I can remember being bored in school and always bringing a book to read, usually history. But at least I didn’t have teachers playing with my psyche pushing me to be a “horizonal person” to gain some hoped for utopian future of altered human sensibilities. What did these classroom political pursuits do to young minds? Again:

“Horizonal persons do not define goodness and morality in terms of sets of rules or regulations but rather in terms of increasingly more satisfying moral principles.”

And what is a moral being in their eyes?

“A moral being . . . is a thinking and reflective individual, alive to the paradoxes and dilemmas of life . . .[who] wrestles with the formulation of superior moral principles which can cope with problems of equity and justice for society at large. A moral person . . . is someone irresistibly drawn by the good.”

I make this retort from a great deal of historical knowledge about political theory. A moral person to them has been trained via the classroom to think like a communist idealogue without knowing that is the mindset being deliberately cultivated. No wonder emotion and few facts are so important to this reimagined classroom that has been going on in some places for at least two decades. That’s a lot of psychological manipulation that neither the teachers (I hope) or the students understood the purpose of. But the typical education professor did.

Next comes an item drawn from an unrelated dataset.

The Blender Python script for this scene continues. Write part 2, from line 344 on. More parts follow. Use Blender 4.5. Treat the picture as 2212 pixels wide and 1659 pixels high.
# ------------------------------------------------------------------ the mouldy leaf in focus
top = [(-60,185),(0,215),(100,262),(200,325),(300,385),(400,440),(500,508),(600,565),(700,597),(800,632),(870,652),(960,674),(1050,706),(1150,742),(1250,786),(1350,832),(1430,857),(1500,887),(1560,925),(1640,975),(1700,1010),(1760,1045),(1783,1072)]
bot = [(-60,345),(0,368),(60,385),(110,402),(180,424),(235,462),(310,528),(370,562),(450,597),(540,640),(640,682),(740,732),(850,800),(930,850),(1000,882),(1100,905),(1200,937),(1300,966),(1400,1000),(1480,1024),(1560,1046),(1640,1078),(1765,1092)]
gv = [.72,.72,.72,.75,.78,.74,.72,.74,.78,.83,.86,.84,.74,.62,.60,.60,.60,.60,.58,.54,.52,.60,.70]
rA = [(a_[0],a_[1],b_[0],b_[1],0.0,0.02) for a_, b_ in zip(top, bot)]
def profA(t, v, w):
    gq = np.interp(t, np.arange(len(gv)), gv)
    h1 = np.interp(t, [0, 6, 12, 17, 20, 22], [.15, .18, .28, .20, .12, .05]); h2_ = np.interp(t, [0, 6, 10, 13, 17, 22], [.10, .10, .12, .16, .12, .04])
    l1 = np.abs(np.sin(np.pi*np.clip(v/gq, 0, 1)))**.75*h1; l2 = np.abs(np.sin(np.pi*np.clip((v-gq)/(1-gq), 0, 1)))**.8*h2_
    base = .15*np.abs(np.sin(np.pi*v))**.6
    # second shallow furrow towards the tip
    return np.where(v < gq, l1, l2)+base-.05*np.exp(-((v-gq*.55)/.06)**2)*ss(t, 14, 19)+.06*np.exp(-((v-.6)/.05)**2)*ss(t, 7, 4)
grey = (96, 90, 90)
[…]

I am going to close with a quote from Nel Noddings from the same tribute to Maxine Greene. The essay is called “Ethics and Imagination” and discusses the importance of role playing for creating the kind of compassion desired for the sought transformation– the new, supposedly better world. It is not enough to:

“imagine ourselves as victims [though] emotion is aroused, and that emotion may increase our compassion for other victims, or it may create hatred for oppressors, or both.”

Politically useful emotion apparently but not sufficient to spark the desired revolutionary attitudes and values (those are Professor Noddings emphasis italics, not mine. Bold is mine).

“when we look at the perpetrator, we are again comforted because we are not, could not be that monster. But when we look at a scene of suffering and see both possibilities for ourselves, then a new horror provides a starting point for real moral growth.

Because confronting “the powers of darkness” is politically useful to fuel a revolution apparently. To get to a Caring Economics? Not unless the school or classroom is actually a gulag for conversion while minds remain malleable.

Does any of this sound equitable or just?